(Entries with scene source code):
────────────────────────────────────────

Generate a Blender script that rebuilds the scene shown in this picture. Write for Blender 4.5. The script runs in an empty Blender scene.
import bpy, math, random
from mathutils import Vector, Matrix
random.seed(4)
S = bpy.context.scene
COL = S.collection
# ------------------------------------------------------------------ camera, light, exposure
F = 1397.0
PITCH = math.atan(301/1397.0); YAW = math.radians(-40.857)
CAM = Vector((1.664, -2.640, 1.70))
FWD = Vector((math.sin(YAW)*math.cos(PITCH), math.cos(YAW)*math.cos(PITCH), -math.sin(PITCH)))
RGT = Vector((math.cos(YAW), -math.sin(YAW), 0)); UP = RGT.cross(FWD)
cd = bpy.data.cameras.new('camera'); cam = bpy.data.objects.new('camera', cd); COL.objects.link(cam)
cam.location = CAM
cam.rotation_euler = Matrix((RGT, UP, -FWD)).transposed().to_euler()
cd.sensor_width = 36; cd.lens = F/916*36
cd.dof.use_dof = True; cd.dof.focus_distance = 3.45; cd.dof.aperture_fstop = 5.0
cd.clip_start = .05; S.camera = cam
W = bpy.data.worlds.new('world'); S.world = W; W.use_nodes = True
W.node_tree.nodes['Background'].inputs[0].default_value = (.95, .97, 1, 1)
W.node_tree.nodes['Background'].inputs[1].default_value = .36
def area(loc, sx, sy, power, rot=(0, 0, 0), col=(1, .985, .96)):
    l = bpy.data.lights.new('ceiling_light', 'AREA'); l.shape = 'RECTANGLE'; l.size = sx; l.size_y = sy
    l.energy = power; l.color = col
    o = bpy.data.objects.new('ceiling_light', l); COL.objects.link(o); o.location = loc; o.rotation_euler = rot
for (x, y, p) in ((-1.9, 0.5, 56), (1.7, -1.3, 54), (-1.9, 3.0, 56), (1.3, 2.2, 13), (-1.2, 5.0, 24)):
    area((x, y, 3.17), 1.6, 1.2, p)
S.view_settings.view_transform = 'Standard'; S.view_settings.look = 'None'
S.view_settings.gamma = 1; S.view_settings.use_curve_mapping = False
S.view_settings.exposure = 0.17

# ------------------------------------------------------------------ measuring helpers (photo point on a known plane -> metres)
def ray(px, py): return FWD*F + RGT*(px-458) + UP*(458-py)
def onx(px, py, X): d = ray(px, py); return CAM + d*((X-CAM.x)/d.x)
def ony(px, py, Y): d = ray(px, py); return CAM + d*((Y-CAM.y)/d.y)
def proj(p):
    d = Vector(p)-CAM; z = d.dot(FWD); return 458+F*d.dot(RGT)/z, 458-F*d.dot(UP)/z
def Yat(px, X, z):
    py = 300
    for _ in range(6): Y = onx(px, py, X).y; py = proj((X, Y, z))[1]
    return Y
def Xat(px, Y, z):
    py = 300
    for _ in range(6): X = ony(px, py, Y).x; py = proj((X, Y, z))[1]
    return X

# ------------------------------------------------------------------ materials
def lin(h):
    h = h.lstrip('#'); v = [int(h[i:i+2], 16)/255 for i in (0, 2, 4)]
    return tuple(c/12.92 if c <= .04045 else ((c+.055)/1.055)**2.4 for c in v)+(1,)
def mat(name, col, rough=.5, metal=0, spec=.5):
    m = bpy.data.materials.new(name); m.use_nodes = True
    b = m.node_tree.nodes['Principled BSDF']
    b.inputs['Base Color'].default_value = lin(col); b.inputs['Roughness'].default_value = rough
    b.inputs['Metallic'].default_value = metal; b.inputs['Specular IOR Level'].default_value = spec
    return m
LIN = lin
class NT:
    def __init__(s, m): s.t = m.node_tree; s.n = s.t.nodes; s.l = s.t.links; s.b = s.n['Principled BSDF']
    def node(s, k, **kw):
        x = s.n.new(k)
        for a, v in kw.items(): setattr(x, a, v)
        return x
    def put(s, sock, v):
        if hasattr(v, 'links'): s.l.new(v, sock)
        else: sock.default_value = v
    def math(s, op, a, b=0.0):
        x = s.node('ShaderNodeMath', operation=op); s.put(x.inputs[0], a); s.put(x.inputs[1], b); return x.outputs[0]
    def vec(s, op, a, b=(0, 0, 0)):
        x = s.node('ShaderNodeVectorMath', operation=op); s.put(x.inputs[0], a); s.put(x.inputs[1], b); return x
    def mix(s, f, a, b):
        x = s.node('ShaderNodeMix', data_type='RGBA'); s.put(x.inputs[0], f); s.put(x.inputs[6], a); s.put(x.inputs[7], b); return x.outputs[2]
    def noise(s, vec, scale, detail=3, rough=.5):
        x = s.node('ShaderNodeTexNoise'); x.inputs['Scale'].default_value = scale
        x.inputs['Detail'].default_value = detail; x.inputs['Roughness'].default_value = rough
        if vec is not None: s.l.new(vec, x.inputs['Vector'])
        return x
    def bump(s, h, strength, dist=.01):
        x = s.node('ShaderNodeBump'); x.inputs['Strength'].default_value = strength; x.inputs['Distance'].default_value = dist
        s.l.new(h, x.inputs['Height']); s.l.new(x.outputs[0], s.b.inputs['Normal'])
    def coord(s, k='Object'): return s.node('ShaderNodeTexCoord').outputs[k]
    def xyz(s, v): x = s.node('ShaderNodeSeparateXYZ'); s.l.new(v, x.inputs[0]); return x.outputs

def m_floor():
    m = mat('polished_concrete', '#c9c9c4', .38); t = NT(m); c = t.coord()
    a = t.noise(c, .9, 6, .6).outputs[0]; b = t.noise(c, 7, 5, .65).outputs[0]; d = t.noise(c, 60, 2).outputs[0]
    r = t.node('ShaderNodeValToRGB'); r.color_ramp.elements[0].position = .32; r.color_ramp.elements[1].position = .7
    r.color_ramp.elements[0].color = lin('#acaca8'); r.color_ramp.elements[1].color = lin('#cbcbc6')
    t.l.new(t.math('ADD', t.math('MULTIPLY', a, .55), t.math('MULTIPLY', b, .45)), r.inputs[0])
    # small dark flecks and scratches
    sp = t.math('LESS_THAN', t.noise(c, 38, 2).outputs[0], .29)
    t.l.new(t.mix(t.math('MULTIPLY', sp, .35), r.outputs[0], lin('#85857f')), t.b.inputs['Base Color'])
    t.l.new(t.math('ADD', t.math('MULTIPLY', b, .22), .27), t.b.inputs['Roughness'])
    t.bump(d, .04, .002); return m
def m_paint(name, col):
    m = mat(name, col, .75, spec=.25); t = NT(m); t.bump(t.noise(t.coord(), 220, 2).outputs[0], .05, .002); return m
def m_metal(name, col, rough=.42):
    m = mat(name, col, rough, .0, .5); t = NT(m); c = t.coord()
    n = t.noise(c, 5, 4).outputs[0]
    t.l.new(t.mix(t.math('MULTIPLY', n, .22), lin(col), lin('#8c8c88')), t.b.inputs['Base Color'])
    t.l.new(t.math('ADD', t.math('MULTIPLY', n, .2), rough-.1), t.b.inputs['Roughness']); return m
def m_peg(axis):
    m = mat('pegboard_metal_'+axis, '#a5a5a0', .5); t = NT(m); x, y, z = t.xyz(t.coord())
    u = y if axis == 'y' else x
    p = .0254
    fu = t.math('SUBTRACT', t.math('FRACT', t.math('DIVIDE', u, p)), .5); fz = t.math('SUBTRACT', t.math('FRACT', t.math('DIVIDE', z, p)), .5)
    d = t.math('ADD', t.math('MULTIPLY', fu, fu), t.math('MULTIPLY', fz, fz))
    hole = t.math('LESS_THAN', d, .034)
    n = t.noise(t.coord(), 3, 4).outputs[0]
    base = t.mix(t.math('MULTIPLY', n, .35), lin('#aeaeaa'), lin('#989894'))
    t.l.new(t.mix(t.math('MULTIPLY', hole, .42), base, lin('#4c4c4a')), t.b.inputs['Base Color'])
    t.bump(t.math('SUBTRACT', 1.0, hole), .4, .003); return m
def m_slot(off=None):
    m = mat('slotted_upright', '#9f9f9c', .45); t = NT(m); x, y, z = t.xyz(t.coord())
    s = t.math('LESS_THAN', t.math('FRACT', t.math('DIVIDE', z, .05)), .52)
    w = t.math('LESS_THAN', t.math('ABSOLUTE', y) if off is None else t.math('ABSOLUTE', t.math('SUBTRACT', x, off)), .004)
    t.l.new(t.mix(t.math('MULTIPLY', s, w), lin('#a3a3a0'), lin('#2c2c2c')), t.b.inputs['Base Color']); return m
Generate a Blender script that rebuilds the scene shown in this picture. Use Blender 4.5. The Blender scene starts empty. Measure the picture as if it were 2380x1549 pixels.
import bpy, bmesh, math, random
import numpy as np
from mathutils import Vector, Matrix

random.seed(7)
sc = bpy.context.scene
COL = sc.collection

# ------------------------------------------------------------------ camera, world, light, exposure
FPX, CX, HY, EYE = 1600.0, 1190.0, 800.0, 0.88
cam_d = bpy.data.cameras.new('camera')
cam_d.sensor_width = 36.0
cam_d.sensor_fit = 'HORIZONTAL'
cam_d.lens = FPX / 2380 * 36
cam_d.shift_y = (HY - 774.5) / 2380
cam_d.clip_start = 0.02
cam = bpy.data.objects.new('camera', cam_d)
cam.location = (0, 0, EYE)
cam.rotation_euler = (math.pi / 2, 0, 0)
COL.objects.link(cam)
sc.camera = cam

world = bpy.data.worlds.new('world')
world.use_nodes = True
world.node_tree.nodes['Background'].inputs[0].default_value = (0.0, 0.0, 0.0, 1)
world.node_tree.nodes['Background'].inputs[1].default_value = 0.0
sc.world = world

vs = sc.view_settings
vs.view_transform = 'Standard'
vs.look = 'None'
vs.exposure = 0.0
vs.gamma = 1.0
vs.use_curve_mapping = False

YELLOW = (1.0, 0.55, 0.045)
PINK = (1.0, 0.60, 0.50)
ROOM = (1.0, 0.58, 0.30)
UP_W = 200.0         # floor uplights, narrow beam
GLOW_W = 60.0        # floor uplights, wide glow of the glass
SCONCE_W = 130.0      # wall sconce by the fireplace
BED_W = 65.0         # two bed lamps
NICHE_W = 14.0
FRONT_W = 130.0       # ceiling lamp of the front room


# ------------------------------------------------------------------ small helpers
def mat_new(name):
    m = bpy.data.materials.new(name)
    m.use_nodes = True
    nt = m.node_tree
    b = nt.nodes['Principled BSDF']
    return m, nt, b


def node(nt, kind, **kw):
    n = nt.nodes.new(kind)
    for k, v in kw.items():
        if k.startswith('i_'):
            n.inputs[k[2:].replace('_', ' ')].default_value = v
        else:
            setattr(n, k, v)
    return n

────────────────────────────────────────

(Written problem):
From the records above, pull out each line that has "script".

(Exercise solution):
Generate a Blender script that rebuilds the scene shown in this picture. Write for Blender 4.5. The script runs in an empty Blender scene.
Generate a Blender script that rebuilds the scene shown in this picture. Use Blender 4.5. The Blender scene starts empty. Measure the picture as if it were 2380x1549 pixels.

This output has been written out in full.